==== Collected data ====
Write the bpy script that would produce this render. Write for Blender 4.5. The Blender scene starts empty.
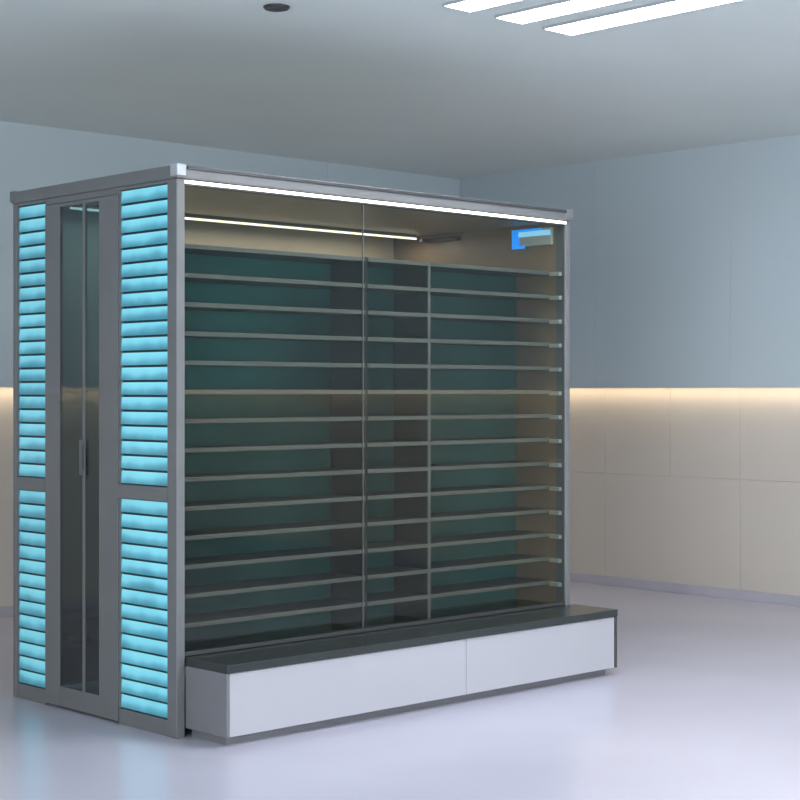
import bpy, bmesh, math
from mathutils import Vector
C = bpy.context.scene.collection
sc = bpy.context.scene
sc.view_settings.view_transform = 'Standard'

def lin(c):
    return tuple((v/255/12.92 if v/255 <= 0.04045 else ((v/255+0.055)/1.055)**2.4) for v in c)

def mat(name, rgb, rough=0.5, metal=0.0, noise=0.06, scale=3.0, bump=0.0, spec=0.5, bscale=80):
    m = bpy.data.materials.new(name); m.use_nodes = True
    nt = m.node_tree; b = nt.nodes['Principled BSDF']
    tc = nt.nodes.new('ShaderNodeTexCoord')
    n = nt.nodes.new('ShaderNodeTexNoise'); n.inputs['Scale'].default_value = scale; n.inputs['Detail'].default_value = 2
    nt.links.new(tc.outputs['Object'], n.inputs['Vector'])
    r = nt.nodes.new('ShaderNodeValToRGB')
    c = lin(rgb)
    r.color_ramp.elements[0].position = 0.3; r.color_ramp.elements[1].position = 0.7
    r.color_ramp.elements[0].color = (*[v*(1-noise) for v in c], 1)
    r.color_ramp.elements[1].color = (*[min(1, v*(1+noise)) for v in c], 1)
    nt.links.new(n.outputs['Fac'], r.inputs['Fac']); nt.links.new(r.outputs['Color'], b.inputs['Base Color'])
    b.inputs['Roughness'].default_value = rough; b.inputs['Metallic'].default_value = metal
    b.inputs['Specular IOR Level'].default_value = spec
    if bump:
        n2 = nt.nodes.new('ShaderNodeTexNoise'); n2.inputs['Scale'].default_value = bscale
        nt.links.new(tc.outputs['Object'], n2.inputs['Vector'])
        bp = nt.nodes.new('ShaderNodeBump'); bp.inputs['Strength'].default_value = bump; bp.inputs['Distance'].default_value = 0.002
        nt.links.new(n2.outputs['Fac'], bp.inputs['Height']); nt.links.new(bp.outputs['Normal'], b.inputs['Normal'])
    return m

def emis(name, rgb, strength, base=None):
    m = mat(name, base or rgb, 0.4, 0, 0.02)
    b = m.node_tree.nodes['Principled BSDF']
    b.inputs['Emission Color'].default_value = (*lin(rgb), 1)
    b.inputs['Emission Strength'].default_value = strength
    return m

def slat_mat():
    # cyan slat: shade towards its lower edge and backlit glow painted into colour
    m = bpy.data.materials.new('cyan_louvre_slat'); m.use_nodes = True
    nt = m.node_tree; b = nt.nodes['Principled BSDF']
    uv = nt.nodes.new('ShaderNodeUVMap'); uv.uv_map = 'slat'
    sep = nt.nodes.new('ShaderNodeSeparateXYZ'); nt.links.new(uv.outputs[0], sep.inputs[0])
    nz = nt.nodes.new('ShaderNodeTexNoise'); nz.inputs['Scale'].default_value = 6; nz.inputs['Detail'].default_value = 2
    tc = nt.nodes.new('ShaderNodeTexCoord'); nt.links.new(tc.outputs['Object'], nz.inputs['Vector'])
    mr = nt.nodes.new('ShaderNodeMath'); mr.operation = 'MULTIPLY_ADD'; mr.inputs[1].default_value = 1.1; mr.inputs[2].default_value = -.55
    nt.links.new(nz.outputs['Fac'], mr.inputs[0])
    ad = nt.nodes.new('ShaderNodeMath'); ad.operation = 'ADD'; nt.links.new(sep.outputs['Y'], ad.inputs[0]); nt.links.new(mr.outputs[0], ad.inputs[1])
    r = nt.nodes.new('ShaderNodeValToRGB'); e = r.color_ramp.elements
    e[0].position = 0.0; e[0].color = (*lin((62,128,146)),1)
    e[1].position = 1.0; e[1].color = (*lin((128,206,218)),1)
    for p, c in ((.3,(84,158,176)),(.6,(112,192,208)),):
        q = e.new(p); q.color = (*lin(c),1)
    nt.links.new(ad.outputs[0], r.inputs['Fac'])
    nt.links.new(r.outputs['Color'], b.inputs['Base Color']); nt.links.new(r.outputs['Color'], b.inputs['Emission Color'])
    b.inputs['Emission Strength'].default_value = .30; b.inputs['Roughness'].default_value = .3
    return m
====
Task brief
Pictures excluded, repeat exactly the lines from the top of the material through the line with "return tuple((v/255/12.92 if", including both of those lines.

Response to the exercise
Write the bpy script that would produce this render. Write for Blender 4.5. The Blender scene starts empty.
import bpy, bmesh, math
from mathutils import Vector
C = bpy.context.scene.collection
sc = bpy.context.scene
sc.view_settings.view_transform = 'Standard'

def lin(c):
    return tuple((v/255/12.92 if v/255 <= 0.04045 else ((v/255+0.055)/1.055)**2.4) for v in c)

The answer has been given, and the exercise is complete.